Wednesday, March 10, 2010

Lightweight Material Detection for Placement-Aware Mobile Computing

(Comment left on Randy Ransom's blog)

Authors:
Chris Harrison Carnegie Mellon University, Pittsburgh, PA, USA
Scott E. Hudson Carnegie Mellon University, Pittsburgh, PA, USA

Paper Link:
http://delivery.acm.org/10.1145/1450000/1449761/p279-harrison.pdf?key1=1449761&key2=3175428621&coll=ACM&dl=ACM&CFID=81067528&CFTOKEN=37358406

Harrison and Hudson develop a lightweight cheap sensor for detecting the placement of mobile devices such as cell phones, ipods, and laptops. This sensor allows the device to detect the context/location that it is placed in and react accordingly.

For example a cell phone placed in a pocket doesn't have to light up it's screen to let the user know that a call is incoming. It just has to ring or vibrate. By preventing the screen from lighting up, the phone can save power and extend it's battery life.

The sensor that they implemented
1) provides info on space surrounding the device
2) Requires no external infrastructure to operate
3) The resulting data is available to use by the device.



The sensor itself is made of photoresistor which measures light intensity and a TSL230 light to frequency converter.
The sensor also has light emitting diodes
1) Infrared
2) Red
3) Green
4) Blue
5) Ultraviolet
that illuminates the surrounding area so that the sensors can pick up the reflected light back toward the device and proceed to deduce what kind of environment it finds itself in.

The sensing routine takes only 25ms and results in very low power consumption of 20mA when active.

They tested 27 sample materials over 6 trials where the first 5 trials trained the naive Bayes classifer and the 6th determined teh accuracy of the sensor. They found that the overall accuracy of the device was 86.9%

Next they conducted a 16 person survey of the environments that several mobile devices found themselves and the materials in those environments.

With those materials they ran the previous tests and found that the accuracy was now 94.4%

___________

My spill:

I'm all for making devices smarter by identifying the context of the device. This makes machines more useful and require less intentional commands to get what you want out of it.

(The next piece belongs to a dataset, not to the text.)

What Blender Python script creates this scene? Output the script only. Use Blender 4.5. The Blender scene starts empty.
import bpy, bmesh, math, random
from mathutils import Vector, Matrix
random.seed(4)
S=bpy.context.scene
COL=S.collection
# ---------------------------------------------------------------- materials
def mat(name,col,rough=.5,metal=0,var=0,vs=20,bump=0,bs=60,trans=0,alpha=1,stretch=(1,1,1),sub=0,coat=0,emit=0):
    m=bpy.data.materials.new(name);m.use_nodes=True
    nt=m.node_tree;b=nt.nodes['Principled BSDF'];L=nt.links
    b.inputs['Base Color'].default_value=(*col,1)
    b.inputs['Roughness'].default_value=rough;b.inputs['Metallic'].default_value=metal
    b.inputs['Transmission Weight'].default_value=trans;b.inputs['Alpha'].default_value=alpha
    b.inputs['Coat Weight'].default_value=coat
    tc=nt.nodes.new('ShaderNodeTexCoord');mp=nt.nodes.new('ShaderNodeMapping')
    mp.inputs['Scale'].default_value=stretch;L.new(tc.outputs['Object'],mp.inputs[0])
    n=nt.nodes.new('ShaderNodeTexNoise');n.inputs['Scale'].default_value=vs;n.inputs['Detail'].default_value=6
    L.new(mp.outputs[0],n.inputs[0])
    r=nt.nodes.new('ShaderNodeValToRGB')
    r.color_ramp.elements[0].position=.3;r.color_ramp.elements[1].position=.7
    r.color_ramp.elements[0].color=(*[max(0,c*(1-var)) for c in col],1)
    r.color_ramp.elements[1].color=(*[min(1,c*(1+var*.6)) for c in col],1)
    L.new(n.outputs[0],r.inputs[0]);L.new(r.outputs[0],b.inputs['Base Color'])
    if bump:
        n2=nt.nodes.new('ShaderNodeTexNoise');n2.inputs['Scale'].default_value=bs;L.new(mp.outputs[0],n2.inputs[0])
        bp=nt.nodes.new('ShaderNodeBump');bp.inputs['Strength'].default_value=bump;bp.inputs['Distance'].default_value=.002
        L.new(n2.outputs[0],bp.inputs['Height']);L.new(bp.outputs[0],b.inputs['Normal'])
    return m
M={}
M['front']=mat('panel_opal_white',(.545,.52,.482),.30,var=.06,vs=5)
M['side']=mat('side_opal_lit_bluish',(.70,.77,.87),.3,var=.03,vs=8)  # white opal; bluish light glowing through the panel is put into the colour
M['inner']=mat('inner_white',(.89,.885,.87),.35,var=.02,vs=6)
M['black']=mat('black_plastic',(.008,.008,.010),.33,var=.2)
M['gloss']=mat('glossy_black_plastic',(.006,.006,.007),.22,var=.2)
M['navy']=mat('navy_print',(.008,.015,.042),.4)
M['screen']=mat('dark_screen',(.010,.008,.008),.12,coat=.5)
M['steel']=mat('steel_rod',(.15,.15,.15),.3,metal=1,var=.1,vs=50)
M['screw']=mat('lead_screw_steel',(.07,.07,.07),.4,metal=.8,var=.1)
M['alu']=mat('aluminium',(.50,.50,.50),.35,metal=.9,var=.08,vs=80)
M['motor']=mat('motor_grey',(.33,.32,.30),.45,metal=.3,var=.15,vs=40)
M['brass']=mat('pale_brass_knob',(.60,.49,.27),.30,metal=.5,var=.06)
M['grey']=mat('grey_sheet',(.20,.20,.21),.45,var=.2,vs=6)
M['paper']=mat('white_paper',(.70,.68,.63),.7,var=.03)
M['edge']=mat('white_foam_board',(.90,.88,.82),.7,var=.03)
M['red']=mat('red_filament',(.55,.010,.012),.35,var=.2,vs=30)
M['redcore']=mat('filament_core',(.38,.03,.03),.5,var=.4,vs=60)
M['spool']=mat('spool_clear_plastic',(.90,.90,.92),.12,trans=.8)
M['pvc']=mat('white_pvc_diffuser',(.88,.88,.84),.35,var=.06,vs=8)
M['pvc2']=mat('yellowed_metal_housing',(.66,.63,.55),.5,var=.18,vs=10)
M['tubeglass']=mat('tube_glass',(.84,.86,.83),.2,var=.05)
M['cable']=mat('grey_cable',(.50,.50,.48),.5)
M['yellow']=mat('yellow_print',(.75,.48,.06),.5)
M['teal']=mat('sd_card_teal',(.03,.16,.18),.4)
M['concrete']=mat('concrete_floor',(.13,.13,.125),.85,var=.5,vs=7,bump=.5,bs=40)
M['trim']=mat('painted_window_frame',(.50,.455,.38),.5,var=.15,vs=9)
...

I think that they've succeeded for the most part in devising their sensor. Hopefully businesses will pick up on this sensor and implement it in their devices.
With a little bit of advertising. We could see a new generation of mobile devices that are smarter and more energy efficient.

Their work seemed pretty flawless on the sensor itself. If they had to make any improvements, I would have expanded the number of people they got to take the survey or maybe take the time to implement their sensor in a number of devices and implement a few uses to showcase their work.